Second, he is not above second guessing his own judgments and wondering if there isn't a better approach to solving a problem than the one he has chosen.

And third, he employs a somewhat unorthodox teaching style. He employs certain techniques- such as requiring students to draw on a blackboard some of the objects that are part of the day's history lesson (e.g., a locomotive)-that are at once quaint but also quite effective. In addition, instead of relying on the safe, but boring, standardized history texts, he includes on his reading lists historical novels that convey the mood and articulate the issues of a particular era.
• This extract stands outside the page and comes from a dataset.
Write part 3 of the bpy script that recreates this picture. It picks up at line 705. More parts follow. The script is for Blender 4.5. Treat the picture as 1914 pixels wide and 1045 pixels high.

Alas, I must report that Professor Allitt is not infallible. At one point in the book (I think around p. 125) while discussing the period music he has chosen to share with the class at the commencement of a lecture about the 1920s and 1930s, he eschews Gershwin's Rhapsody in Blue because of its excessive utilization by Delta Airlines in its TV advertisements. If the good professor spent more time watching television instead of reading books, he would know that it is United, not Delta, that is exploiting the Gershwin melody. I suspect, however, that he will wear this criticism as a badge of honor.

Rating: 5 stars
Summary: A Brilliant, Must-Read Book
Review: Professor Allitt offers an edifying and entertaining look into what actually transpires within the classroom of one of America's leading universities. He exposes, in painful detail, students' lack of geographical knowledge (being unable to fill in all fifty states on a map of the U.S.), their confusion over historical figures (conflating Theodore and Franklin Roosevelt), and, most painfully, their inability to express themselves in clear writing. And yet the reader can feel how much Professor Allitt loves these pupils...and revels in teaching them. He enthusiastically exposes them to the history of our country, tries (in vain, it would seem) to teach them to express themselves, and forces on them an accountability for their assignments that is sorely lacking in many American academic environments. In addition to all this, he has written a book that is impossible to put down. When I finished it, I ordered 5 more copies to give to friends.